I don’t think I’ve ever met Paul Madsen in person. I have often found his blog posts to be humorous and insightful, and I enjoy it when he makes a good jab at a misunderstanding or weak spot of various identity systems. It appears to me the he really wants to find the most useful answers and is having a good time doing it. My favorite post from Paul (that I can think of right now) is about a taxonomy of Internet identity projects and groups. I don’t always agree with the specifics (e.g. I don’t think the Identity Commons is a Spec Definition Body) but the approach is very cool. We need it. I’m just going to refer people to that post every time they ask “why do you make this so complicated — do we really need [Specification] A and [OpenSource Software] B?”

On the other hand, I have met Ashish Jain. You can’t find a more pleasant, approachable, and engaging guy. It appears to me that the only time Ashish detaches from a collaborative conversation is when the hype to implementation ratio is too high — a valuable trait. Ashish likes to make things work.
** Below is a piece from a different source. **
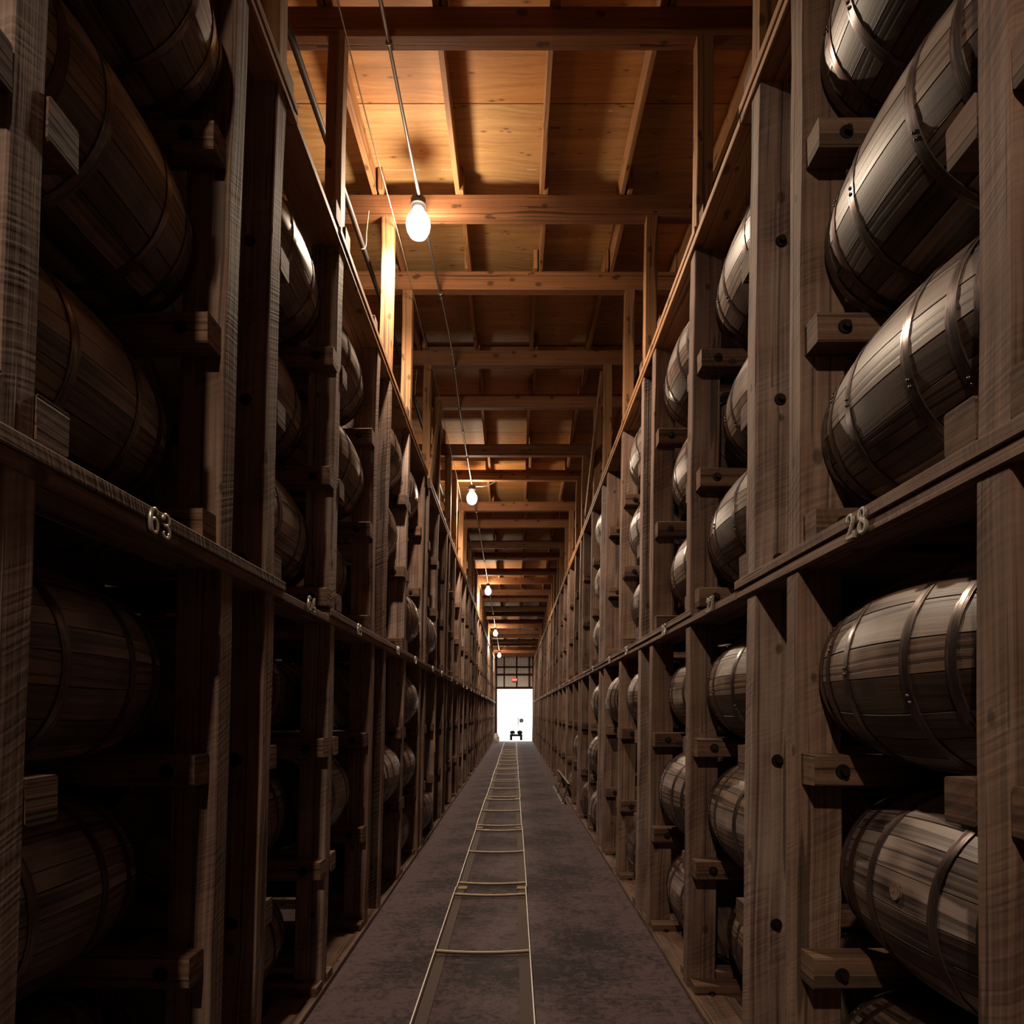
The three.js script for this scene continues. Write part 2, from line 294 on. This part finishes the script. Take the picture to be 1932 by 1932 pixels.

Like Signon.com. And he also publishes very funny things, like the baby covered with logos before the first Burton/OSIS interop event.

The recent exchanges between Ashish and Paul about current identity system working groups and acronyms are hilarious and also make some valid points about the personality of various projects.

Over a year ago the OSIS working group followed a time-honored tradition of changing a word in its name while maintaining the same acronym. It was originally the “Open Source Identity Selector” but became the “Open Source Identity System”. And it has been made fun of incessantly for that change. If we are ever foolhardy enough to change the name again, I definitely vote for “Open Source Invitation for Singles”.